PayG, the Hyderabad-based homegrown payment gateway, has received the final nod from the Reserve Bank of India to operate as a licensed payment aggregator, marking a crucial milestone in its efforts to deepen digital commerce infrastructure for India’s micro, small, and medium enterprises.
Founded in 2020, the company joins a select cohort of fintech players formally cleared by the RBI to facilitate digital payments at scale. The regulatory approval enables PayG to continue offering digital payment solutions—spanning credit and debit card acceptance, net banking, and wallet integrations—while remaining fully compliant under India’s evolving payments framework.
The company said the license validates its efforts to build a “secure, inclusive, and innovation-led” ecosystem tailored to small businesses.
“Receiving the RBI’s authorization is a moment of great pride for us,” said Kamal Manohar Jangeti, Chairman of PayG. “It underscores our commitment to regulatory compliance, transparency, and innovation in the fintech sector.”

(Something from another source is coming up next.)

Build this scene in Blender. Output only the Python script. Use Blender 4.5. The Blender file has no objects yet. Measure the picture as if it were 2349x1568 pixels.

PayG has positioned itself as a full-stack digital payments provider serving over 1,000 small and medium merchants and 50+ enterprise clients. Its offering includes more than 120 payment options, and the platform emphasizes a no-hidden-fees pricing structure, a feature the company claims improves transparency for retailers new to digital channels.
With India’s push toward formalizing and digitizing MSMEs—who constitute nearly a third of India’s GDP—PayG’s timing comes amid rising pressure on payment firms to align with RBI’s licensing regime. The company’s bet on small-town and street-level merchants places it alongside ecosystem players seeking to bring India’s fragmented offline retail into a more integrated, tech-driven system.
As part of its expansion roadmap, PayG is doubling down on product development and merchant support. The firm is building advanced analytics tools for business insights, integrating credit facilitation options, and working on seamless platform integrations to support back-office operations. These tools are designed to address the operational and capital needs of digitally underserved businesses.
The company is also deepening its collaboration with ONDC (Open Network for Digital Commerce). After a recent trader onboarding initiative in Pune, PayG said it plans to replicate the program in other urban and semi-urban markets. Through such efforts, it aims to make onboarding and digital transition easier for merchants with limited tech exposure.
“We see ourselves as not just a payments company,” Jangeti said. “We are a digital ally for India’s merchants—helping them grow, compete, and lead in the new economy.”